Leave out any pictures and transcribe all other data below exactly.

Records excerpted from a collection
--- Begin ---

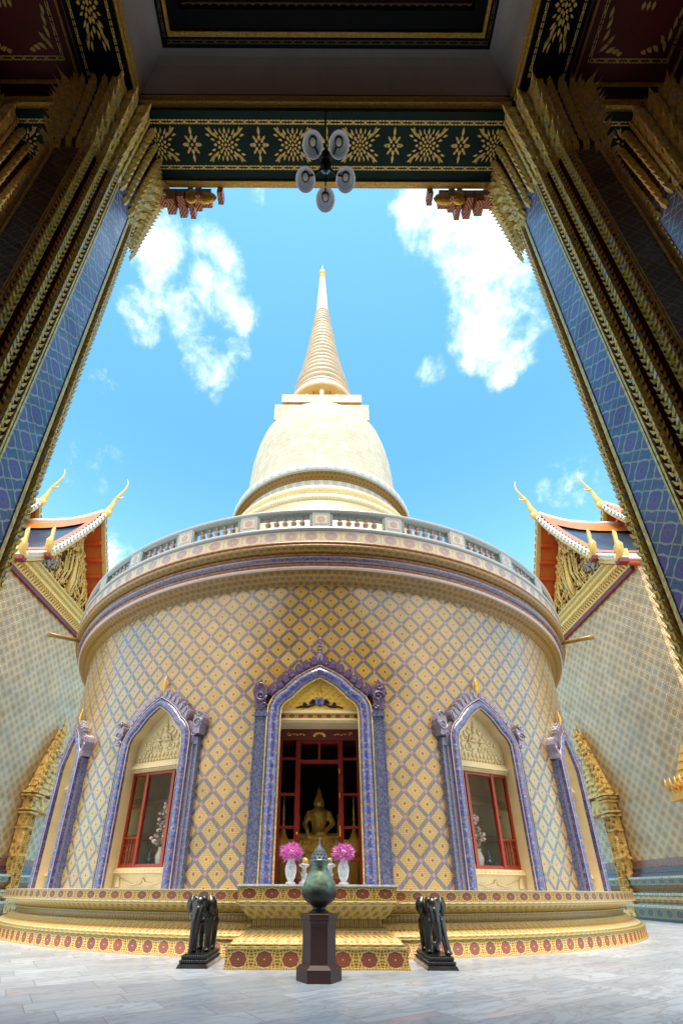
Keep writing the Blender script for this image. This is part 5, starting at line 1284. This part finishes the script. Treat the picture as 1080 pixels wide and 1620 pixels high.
# eave brackets hanging beyond the beam
for s_ in(-1,1):
    for (x0,x1,y0,y1,z0,z1) in((1.62,1.70,2.68,2.84,9.12,9.33),(1.735,1.80,2.68,2.93,9.16,9.36),(1.83,1.92,2.68,2.89,9.08,9.27),(1.95,2.05,2.68,2.83,9.0,9.3),(1.33,1.40,2.66,2.78,9.14,9.3),(3.05,3.15,2.7,3.05,8.9,9.3),(3.5,3.62,2.7,3.2,8.75,9.3)):
        a,b=sorted((PXo+s_*x0,PXo+s_*x1)); pbox('eave_bracket','eave_red',a,b,y0,y1,z0,z1)
    mb=MB(); mb.ell((PXo+s_*1.58,2.74,9.22),(.16,.05,.12)); mb.ell((PXo+s_*1.74,2.72,9.2),(.1,.05,.16)); mb.build('eave_scroll','gilding',port)
    a,b=sorted((PXo+s_*1.5,PXo+s_*5.2)); pbox('eave_beam','eave_red',a,b,2.70,2.84,9.22,9.36)
    mb=MB()
    rows=[[(PXo+s_*x,y,z) for y in(2.66,3.1)] for x,z in((3.0,9.7),(3.6,9.1),(4.6,8.5),(6.0,7.9))]; mb.grid(rows,[[(0,i*.9),(1.4,i*.9)] for i in range(4)],False); mb.build('eave_soffit','eave_red',port)
    for x,z in((3.15,9.50),(3.6,9.08),(4.1,8.75),(4.6,8.46)): mb=MB(); mb.box(*sorted((PXo+s_*x-.06,PXo+s_*x+.06)),2.66,3.1,z-.12,z); mb.build('eave_rafter','red_paint',port)
# ================================================================== CHANDELIER
cx,cy,cz=.028,2.035,7.75
ch=thing('chandelier','five armed dark chandelier with frosted glass shades hanging from the green beam','chandelier',(cx,cy,cz))
mb=MB(); mb.tube([(cx,cy,cz+.1),(cx,cy,ZS)],.009,6); mb.build('rod','dark_metal',ch)
mb=MB(); mb.lathe([(0,cz-.02),(.02,cz-.01),(.035,cz+.03),(.06,cz+.08),(.05,cz+.16),(.025,cz+.22),(.03,cz+.30),(.05,cz+.34),(.02,cz+.40),(.012,cz+.55)],16,(cx,cy)); mb.build('hub','dark_metal',ch)
for k in range(5):
    a=2*PI*k/5+PI/2; ex,ey=cx+.222*math.cos(a),cy+.222*math.sin(a)
    mb=MB(); mb.tube([(cx+.04*math.cos(a),cy+.04*math.sin(a),cz+.08),(cx+.12*math.cos(a),cy+.12*math.sin(a),cz+.0),(cx+.2*math.cos(a),cy+.2*math.sin(a),cz+.05),(ex,ey,cz+.09)],.009,6); arm=mb.build('arm','dark_metal',ch)
    mb=MB(); mb.lathe([(.042,cz+.075),(.062,cz+.062),(.088,cz+.03),(.101,cz-.005),(.103,cz-.02),(.098,cz-.02),(.084,cz+.025),(.058,cz+.054),(.042,cz+.064)],28,(ex,ey)); sh=mb.build('lamp_shade','frosted_glass',ch)
    mb=MB(); mb.lathe([(.0,cz+.085),(.040,cz+.08),(.041,cz+.062),(.041,cz+.048),(.030,cz+.048)],20,(ex,ey)); mb.build('socket','dark_metal',sh)
    mb=MB(); mb.ell((ex,ey,cz+.045),(.031,.031,.028),14,8); mb.build('bulb','lamp_bulb',sh)
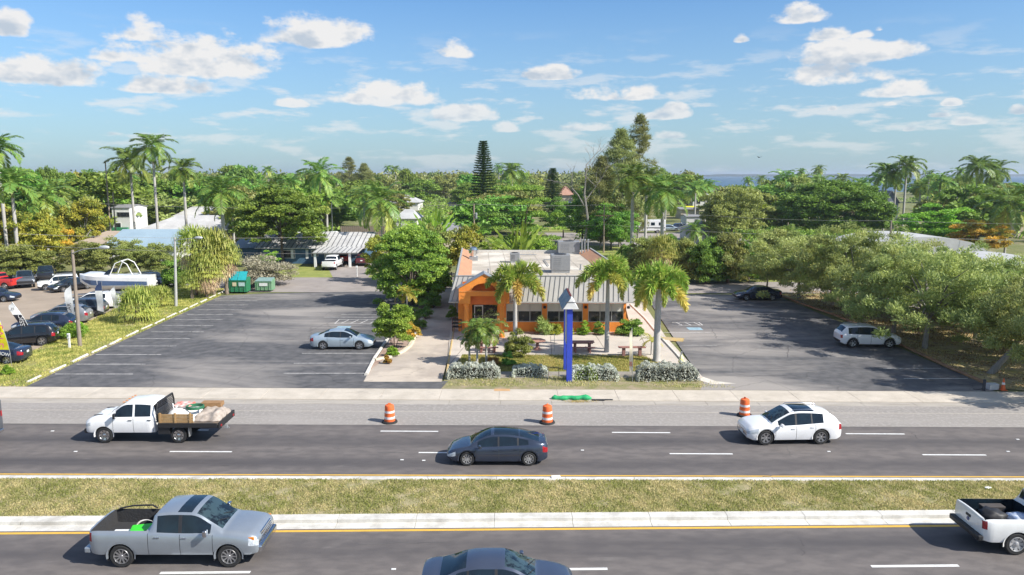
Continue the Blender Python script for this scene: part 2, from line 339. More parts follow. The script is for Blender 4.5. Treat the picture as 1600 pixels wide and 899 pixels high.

--- End ---

Correct output
Keep writing the Blender script for this image. This is part 5, starting at line 1284. This part finishes the script. Treat the picture as 1080 pixels wide and 1620 pixels high.
# eave brackets hanging beyond the beam
for s_ in(-1,1):
    for (x0,x1,y0,y1,z0,z1) in((1.62,1.70,2.68,2.84,9.12,9.33),(1.735,1.80,2.68,2.93,9.16,9.36),(1.83,1.92,2.68,2.89,9.08,9.27),(1.95,2.05,2.68,2.83,9.0,9.3),(1.33,1.40,2.66,2.78,9.14,9.3),(3.05,3.15,2.7,3.05,8.9,9.3),(3.5,3.62,2.7,3.2,8.75,9.3)):
        a,b=sorted((PXo+s_*x0,PXo+s_*x1)); pbox('eave_bracket','eave_red',a,b,y0,y1,z0,z1)
    mb=MB(); mb.ell((PXo+s_*1.58,2.74,9.22),(.16,.05,.12)); mb.ell((PXo+s_*1.74,2.72,9.2),(.1,.05,.16)); mb.build('eave_scroll','gilding',port)
    a,b=sorted((PXo+s_*1.5,PXo+s_*5.2)); pbox('eave_beam','eave_red',a,b,2.70,2.84,9.22,9.36)
    mb=MB()
    rows=[[(PXo+s_*x,y,z) for y in(2.66,3.1)] for x,z in((3.0,9.7),(3.6,9.1),(4.6,8.5),(6.0,7.9))]; mb.grid(rows,[[(0,i*.9),(1.4,i*.9)] for i in range(4)],False); mb.build('eave_soffit','eave_red',port)
    for x,z in((3.15,9.50),(3.6,9.08),(4.1,8.75),(4.6,8.46)): mb=MB(); mb.box(*sorted((PXo+s_*x-.06,PXo+s_*x+.06)),2.66,3.1,z-.12,z); mb.build('eave_rafter','red_paint',port)
# ================================================================== CHANDELIER
cx,cy,cz=.028,2.035,7.75
ch=thing('chandelier','five armed dark chandelier with frosted glass shades hanging from the green beam','chandelier',(cx,cy,cz))
mb=MB(); mb.tube([(cx,cy,cz+.1),(cx,cy,ZS)],.009,6); mb.build('rod','dark_metal',ch)
mb=MB(); mb.lathe([(0,cz-.02),(.02,cz-.01),(.035,cz+.03),(.06,cz+.08),(.05,cz+.16),(.025,cz+.22),(.03,cz+.30),(.05,cz+.34),(.02,cz+.40),(.012,cz+.55)],16,(cx,cy)); mb.build('hub','dark_metal',ch)
for k in range(5):
    a=2*PI*k/5+PI/2; ex,ey=cx+.222*math.cos(a),cy+.222*math.sin(a)
    mb=MB(); mb.tube([(cx+.04*math.cos(a),cy+.04*math.sin(a),cz+.08),(cx+.12*math.cos(a),cy+.12*math.sin(a),cz+.0),(cx+.2*math.cos(a),cy+.2*math.sin(a),cz+.05),(ex,ey,cz+.09)],.009,6); arm=mb.build('arm','dark_metal',ch)
    mb=MB(); mb.lathe([(.042,cz+.075),(.062,cz+.062),(.088,cz+.03),(.101,cz-.005),(.103,cz-.02),(.098,cz-.02),(.084,cz+.025),(.058,cz+.054),(.042,cz+.064)],28,(ex,ey)); sh=mb.build('lamp_shade','frosted_glass',ch)
    mb=MB(); mb.lathe([(.0,cz+.085),(.040,cz+.08),(.041,cz+.062),(.041,cz+.048),(.030,cz+.048)],20,(ex,ey)); mb.build('socket','dark_metal',sh)
    mb=MB(); mb.ell((ex,ey,cz+.045),(.031,.031,.028),14,8); mb.build('bulb','lamp_bulb',sh)
Continue the Blender Python script for this scene: part 2, from line 339. More parts follow. The script is for Blender 4.5. Treat the picture as 1600 pixels wide and 899 pixels high.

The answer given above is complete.